LONDON: Anti-racism campaigners in Britain have called on the British government to remove the statues of Mahatma Gandhi from two major locations in London and Leicester as Black Lives Matter (BLM) movement gathers nationwide support for the dismantling of portraits and statues of historic figures who have expressed hatred and racist views towards black people.
Thousands of people are demanding the removal of controversial monuments and statues around the UK, which campaigners describe as “racist and unwelcoming” and that the campaign has brought focus on Gandhi who is viewed as a racist as he publicly expressed racist views for black people.
In the last week during large scale protests against racism in the UK, BLM protesters vandalised Mahatma Gandhi’s statue in Parliament Square, London, daubing “racist” on the pedestal steps and throwing white paint on the burnished bronze. Authorities fear that the Gandhi statue will come under sustained attack by protestors in coming days. It was previously daubed to mock India by Sikh protestors during demonstrations held in the Square, but the BLM movement has encouraged anti-Gandhi campaigners to start their campaign afresh.
The Sikh Federation UK commented on Twitter: Are statues of Mahatma Gandhi across the globe under threat during #BLM protests due to his well-documented anti-black racism views. He referred to Africans as ‘savages’, ‘uncivilised’, ‘dirty’ & ‘like animals’. His comments are vile.
The Gandhi statue, installed in 2015, is one among 12 in the square of prominent British, Commonwealth and foreign political figures, such as Abraham Lincoln and Nelson Mandela. Winston Churchill’s statue was also targeted, with the words sprayed on it: ‘was a racist’.
Since the tragic death of George Floyd in America, a number of petitions are circling online which have taken inspiration from an anti-racism demonstration in Bristol, which saw protesters topple the statue of slave trader Edward Colston before dragging and heaving the bronze monument into the harbour. Petitions are calling on the British government authorities to remove controversial monuments in the UK.
Most of these petitions are demanding removals of English men who were involved in slave trade, anti-black, racist or monuments depicting black people in racist ways.
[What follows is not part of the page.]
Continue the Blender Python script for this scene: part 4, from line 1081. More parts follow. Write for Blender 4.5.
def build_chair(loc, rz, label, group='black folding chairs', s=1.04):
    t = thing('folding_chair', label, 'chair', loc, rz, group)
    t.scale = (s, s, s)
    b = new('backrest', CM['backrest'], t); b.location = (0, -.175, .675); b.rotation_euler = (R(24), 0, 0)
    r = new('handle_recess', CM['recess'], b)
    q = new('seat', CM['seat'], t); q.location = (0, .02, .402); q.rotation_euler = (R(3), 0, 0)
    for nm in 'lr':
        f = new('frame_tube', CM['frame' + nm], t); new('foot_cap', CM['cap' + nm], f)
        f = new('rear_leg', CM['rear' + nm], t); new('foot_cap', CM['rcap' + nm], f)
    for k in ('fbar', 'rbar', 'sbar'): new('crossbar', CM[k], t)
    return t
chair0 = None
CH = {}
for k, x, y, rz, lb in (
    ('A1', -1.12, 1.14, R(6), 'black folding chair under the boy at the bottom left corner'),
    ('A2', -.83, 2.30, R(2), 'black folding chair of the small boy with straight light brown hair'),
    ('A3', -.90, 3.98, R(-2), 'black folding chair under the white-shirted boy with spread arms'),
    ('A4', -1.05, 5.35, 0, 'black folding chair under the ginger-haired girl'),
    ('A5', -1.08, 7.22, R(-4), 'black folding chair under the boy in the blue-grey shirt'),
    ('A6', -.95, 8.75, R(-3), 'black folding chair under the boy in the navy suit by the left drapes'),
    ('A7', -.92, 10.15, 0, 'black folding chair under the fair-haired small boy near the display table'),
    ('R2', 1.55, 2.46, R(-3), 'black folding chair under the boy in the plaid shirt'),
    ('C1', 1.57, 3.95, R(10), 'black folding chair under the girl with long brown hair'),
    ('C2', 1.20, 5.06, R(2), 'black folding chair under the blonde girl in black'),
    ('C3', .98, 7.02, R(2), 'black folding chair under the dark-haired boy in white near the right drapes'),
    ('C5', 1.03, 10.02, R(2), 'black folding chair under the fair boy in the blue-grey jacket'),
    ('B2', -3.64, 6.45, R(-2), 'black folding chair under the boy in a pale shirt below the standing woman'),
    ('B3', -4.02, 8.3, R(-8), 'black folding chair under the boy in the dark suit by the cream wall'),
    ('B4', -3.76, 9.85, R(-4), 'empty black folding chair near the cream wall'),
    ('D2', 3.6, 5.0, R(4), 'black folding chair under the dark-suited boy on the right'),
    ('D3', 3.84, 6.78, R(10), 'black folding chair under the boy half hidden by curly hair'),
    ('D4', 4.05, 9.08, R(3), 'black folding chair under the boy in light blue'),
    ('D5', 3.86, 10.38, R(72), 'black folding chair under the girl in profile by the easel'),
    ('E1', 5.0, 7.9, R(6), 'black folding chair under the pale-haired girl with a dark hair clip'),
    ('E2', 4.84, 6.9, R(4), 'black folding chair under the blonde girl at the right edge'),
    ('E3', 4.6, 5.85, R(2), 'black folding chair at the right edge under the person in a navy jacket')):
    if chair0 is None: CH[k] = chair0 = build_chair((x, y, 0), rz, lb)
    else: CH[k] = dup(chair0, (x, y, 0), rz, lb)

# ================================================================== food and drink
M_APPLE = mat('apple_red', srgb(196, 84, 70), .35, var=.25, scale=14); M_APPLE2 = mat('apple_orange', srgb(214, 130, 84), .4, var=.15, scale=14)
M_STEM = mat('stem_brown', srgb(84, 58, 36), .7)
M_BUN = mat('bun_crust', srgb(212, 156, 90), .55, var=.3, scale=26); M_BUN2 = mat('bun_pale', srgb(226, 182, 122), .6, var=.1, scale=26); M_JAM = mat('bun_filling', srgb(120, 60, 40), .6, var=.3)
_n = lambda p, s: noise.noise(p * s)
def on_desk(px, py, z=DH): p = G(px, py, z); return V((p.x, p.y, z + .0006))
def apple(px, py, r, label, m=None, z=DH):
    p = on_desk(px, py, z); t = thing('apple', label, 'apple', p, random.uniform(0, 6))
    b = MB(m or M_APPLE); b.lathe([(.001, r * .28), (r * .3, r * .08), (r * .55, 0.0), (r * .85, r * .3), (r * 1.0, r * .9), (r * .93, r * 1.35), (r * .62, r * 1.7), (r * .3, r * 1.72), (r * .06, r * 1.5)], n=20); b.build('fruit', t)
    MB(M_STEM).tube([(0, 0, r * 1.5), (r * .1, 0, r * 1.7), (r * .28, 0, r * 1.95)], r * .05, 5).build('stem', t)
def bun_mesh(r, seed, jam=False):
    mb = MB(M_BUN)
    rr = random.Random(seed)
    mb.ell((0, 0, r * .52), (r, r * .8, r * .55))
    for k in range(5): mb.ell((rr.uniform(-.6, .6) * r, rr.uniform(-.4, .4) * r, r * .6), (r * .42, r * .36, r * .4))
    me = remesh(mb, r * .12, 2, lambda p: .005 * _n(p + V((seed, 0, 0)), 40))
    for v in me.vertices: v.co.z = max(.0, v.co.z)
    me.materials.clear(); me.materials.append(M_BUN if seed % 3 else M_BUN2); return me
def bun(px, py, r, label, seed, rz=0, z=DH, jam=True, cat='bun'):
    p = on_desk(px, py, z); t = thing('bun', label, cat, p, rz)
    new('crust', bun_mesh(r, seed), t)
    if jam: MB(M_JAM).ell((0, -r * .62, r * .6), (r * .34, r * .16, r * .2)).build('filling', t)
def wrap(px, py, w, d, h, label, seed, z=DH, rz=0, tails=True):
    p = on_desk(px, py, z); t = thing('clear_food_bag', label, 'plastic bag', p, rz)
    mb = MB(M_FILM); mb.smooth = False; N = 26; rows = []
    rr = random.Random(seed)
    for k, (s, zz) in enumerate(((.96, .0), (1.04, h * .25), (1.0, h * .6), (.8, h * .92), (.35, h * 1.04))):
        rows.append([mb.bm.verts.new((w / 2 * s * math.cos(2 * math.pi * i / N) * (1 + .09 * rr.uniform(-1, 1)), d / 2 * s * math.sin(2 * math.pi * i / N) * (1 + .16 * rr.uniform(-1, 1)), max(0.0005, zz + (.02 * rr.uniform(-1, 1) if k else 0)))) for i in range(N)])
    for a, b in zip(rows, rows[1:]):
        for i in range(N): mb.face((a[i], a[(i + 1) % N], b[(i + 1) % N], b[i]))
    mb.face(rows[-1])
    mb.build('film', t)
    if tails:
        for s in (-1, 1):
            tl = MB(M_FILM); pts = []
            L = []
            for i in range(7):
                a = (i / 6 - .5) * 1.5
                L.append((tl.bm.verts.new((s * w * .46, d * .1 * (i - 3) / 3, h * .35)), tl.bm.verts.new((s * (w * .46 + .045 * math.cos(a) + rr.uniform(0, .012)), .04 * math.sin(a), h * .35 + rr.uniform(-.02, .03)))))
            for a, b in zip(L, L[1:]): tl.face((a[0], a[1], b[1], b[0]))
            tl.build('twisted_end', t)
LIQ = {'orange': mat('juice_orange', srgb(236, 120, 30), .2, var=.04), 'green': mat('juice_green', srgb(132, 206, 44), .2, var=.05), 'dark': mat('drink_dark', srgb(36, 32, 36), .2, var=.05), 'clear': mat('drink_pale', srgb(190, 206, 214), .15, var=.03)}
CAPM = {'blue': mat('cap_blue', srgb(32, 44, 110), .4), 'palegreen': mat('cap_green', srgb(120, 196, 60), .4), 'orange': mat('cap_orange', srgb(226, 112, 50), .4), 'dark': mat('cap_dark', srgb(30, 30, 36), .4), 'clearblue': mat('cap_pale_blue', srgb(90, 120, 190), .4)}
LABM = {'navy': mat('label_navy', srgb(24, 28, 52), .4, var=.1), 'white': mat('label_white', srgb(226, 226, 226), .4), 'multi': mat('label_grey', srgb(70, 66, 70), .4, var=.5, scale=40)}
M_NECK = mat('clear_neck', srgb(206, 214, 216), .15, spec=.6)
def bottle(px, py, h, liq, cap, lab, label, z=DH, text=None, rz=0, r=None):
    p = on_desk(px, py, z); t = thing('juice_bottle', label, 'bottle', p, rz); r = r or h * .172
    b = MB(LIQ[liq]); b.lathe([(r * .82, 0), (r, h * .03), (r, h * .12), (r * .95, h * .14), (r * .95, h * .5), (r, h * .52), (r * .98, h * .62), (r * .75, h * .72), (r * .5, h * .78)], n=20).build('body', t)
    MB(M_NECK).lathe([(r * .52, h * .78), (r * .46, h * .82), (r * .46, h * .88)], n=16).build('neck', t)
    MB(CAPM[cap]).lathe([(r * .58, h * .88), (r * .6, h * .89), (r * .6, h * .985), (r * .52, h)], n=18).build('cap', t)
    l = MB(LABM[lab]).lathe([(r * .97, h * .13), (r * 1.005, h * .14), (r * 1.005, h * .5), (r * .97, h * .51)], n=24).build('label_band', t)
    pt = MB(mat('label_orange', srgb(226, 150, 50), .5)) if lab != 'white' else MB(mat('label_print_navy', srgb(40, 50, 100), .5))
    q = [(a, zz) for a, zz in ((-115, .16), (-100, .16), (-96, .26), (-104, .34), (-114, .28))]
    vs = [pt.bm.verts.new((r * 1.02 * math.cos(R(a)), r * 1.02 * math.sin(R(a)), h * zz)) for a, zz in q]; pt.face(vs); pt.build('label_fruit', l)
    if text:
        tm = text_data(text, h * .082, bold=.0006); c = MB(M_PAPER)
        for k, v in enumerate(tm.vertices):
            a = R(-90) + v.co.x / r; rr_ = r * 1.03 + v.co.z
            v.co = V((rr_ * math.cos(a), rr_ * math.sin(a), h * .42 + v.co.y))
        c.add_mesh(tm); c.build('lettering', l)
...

A petition by British Indian campaigners calling on the Leicester City Council to remove the statue of Gandhi from the city has been signed by thousands of people — within hours of its publication. The petition states: “Gandhi is a fascist, racist and sexual predator. For years he has been idolised and taught in school curriculum. For a lot of people in my community, he has bought inconsolable suffering against my people. As a result, I do not wish to see a statue and praise of that kind of character. Therefore, I want to take action to remove it. I suggest, conducting your own research on Gandhi and align it with your beliefs before signing this protest. Ultimately, I believe the following three qualities in anybody, despite what may have been achieved within their life, should never be held as an “icon” or inspiration to others. Furthermore, with YOUR help we can all come together to reflect the change we want to see in the world.”
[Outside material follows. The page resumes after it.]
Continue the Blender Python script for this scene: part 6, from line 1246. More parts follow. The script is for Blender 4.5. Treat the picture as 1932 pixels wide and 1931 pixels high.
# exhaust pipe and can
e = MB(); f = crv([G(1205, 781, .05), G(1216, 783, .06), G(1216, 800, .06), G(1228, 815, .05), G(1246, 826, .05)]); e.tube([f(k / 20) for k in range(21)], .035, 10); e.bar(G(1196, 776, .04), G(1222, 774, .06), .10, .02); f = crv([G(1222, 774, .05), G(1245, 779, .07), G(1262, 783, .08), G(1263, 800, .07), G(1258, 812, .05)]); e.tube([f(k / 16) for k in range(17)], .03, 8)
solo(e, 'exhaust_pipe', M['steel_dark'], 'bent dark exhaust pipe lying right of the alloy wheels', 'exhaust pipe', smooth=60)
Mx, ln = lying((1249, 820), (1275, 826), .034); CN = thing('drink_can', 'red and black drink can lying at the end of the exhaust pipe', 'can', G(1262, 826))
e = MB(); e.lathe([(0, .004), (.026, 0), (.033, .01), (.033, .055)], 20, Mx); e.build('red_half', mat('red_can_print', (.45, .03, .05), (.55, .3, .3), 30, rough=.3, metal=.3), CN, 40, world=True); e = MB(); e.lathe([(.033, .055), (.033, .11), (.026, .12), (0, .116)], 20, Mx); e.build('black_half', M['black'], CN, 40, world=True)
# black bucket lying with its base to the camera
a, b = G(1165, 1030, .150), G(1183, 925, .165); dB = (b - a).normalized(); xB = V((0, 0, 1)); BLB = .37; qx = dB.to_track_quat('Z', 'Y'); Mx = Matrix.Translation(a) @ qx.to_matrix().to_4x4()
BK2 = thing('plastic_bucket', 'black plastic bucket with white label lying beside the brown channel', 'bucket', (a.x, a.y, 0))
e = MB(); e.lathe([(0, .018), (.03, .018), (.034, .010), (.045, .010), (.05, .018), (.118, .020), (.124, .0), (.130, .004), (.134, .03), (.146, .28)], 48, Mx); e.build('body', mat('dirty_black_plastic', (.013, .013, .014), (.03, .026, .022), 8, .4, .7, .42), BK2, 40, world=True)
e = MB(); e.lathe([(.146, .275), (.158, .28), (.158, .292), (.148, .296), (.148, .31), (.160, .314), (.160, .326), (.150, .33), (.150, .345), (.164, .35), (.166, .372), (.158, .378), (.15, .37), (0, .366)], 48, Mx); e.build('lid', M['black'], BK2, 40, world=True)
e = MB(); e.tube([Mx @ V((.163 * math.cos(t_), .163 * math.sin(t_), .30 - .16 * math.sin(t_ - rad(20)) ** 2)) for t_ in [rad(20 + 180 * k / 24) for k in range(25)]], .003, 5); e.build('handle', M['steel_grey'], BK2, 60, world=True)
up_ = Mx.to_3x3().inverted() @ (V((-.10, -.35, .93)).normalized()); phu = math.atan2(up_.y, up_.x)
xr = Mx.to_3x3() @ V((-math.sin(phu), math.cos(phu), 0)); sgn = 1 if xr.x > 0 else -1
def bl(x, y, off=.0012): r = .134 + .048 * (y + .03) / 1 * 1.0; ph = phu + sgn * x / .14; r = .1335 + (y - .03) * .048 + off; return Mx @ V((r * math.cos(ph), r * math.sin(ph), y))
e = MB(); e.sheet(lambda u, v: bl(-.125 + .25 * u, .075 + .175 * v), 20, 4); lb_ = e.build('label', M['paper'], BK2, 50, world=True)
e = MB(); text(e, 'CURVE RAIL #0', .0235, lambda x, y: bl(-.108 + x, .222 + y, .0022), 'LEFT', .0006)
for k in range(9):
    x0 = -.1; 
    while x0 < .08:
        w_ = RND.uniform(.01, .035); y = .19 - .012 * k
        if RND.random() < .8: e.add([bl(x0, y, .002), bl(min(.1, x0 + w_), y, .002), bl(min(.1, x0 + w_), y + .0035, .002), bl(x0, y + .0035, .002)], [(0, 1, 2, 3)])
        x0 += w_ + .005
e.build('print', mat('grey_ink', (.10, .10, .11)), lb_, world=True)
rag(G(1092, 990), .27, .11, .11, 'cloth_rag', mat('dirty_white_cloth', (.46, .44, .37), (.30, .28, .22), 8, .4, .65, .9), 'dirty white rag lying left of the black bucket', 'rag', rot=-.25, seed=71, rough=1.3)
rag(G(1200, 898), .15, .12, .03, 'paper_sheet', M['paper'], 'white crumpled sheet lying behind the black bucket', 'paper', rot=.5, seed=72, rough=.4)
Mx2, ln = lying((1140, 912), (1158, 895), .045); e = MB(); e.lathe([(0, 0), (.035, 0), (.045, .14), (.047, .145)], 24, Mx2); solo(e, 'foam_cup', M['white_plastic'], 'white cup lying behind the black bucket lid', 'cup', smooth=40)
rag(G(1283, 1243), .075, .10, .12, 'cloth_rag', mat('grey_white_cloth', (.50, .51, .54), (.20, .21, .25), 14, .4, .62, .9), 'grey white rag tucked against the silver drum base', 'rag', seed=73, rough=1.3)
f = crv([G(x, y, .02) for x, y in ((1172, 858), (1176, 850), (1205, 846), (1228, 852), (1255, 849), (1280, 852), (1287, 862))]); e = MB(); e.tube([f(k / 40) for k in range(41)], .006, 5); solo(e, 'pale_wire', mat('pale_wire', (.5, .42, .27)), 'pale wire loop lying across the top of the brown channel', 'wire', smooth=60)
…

Various historians have stated that Gandhi was racist in his views and looked down upon black people. South African academics Ashwin Desai and Goolam Vahed spent seven years to write a book about Gandhi covering 1893 to 1914 when Gandhi lived in South Africa and campaigned for the rights of Indian people there.
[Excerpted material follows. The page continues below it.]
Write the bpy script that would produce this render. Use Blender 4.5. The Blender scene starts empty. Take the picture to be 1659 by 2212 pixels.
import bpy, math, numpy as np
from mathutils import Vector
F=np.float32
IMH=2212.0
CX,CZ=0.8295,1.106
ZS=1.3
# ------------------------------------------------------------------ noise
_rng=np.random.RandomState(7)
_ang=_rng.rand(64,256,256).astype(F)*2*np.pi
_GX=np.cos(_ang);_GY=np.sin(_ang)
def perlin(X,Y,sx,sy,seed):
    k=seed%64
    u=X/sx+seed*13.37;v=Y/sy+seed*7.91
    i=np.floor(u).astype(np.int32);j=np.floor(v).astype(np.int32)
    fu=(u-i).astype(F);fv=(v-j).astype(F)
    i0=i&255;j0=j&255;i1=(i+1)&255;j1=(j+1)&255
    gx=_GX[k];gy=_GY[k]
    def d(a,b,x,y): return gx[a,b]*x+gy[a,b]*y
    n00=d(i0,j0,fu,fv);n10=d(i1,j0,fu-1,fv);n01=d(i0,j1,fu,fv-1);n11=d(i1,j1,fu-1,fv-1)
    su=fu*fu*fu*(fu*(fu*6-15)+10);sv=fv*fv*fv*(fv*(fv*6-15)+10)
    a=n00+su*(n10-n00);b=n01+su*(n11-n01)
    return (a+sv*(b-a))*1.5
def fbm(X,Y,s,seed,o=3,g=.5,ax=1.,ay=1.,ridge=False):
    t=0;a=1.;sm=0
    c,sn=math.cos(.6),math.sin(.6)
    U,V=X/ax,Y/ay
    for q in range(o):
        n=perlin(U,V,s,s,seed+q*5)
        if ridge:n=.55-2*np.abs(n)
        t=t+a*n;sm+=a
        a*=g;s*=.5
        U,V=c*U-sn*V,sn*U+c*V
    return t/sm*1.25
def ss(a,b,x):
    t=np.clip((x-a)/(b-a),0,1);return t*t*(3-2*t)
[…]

Desai and Vahed wrote that during his stay in Africa, Gandhi kept the Indian struggle “separate from that of Africans and coloureds even though the latter were also denied political rights on the basis of colour and could also lay claim to being British subjects”.
Gandhi, they said, was indifferent to the plight of the indentured, and believed that state power should remain in white hands, and called black Africans Kaffirs, a derogatory term, for a larger part of his stay in the country.
In 1893, Gandhi wrote to the Natal parliament saying that a “general belief seems to prevail in the Colony that the Indians are a little better, if at all, than savages or the Natives of Africa”.
In 1904, he wrote to a health officer in Johannesburg that the council “must withdraw Kaffirs” from an unsanitary slum called the “Coolie Location” where a large number of Africans lived alongside Indians. “About the mixing of the Kaffirs with the Indians, I must confess I feel most strongly.”
Gandhi’s biographer and grandson Rajmohan Gandhi has said on record that Gandhi was undoubtedly “at times ignorant and prejudiced about South Africa’s blacks”.
Ramachandra Guha, writer of the magisterial Gandhi Before India, has written: “Gandhi believed in the Aryan brotherhood. This involved whites and Indians higher up than Africans on the civilised scale. To that extent he was a racist.”
Historian Patrick French wrote in 2013 that “Gandhi’s blanking of Africans is the black hole at the heart of his saintly mythology”.
Gandhi’s statue in Leicester was also vandalised a few years ago with graffiti appearing to refer to the 1984 Golden Temple attack in India. “Never forget 84” and “We want justice #84” were sprayed on the base of the statue in Leicester’s Golden Mile.
The storming of the Golden Temple, codenamed Operation Blue Star, was the start of the 1984 Sikh Genocide and began a concerted campaign for an independent Sikh homeland — called Khalistan.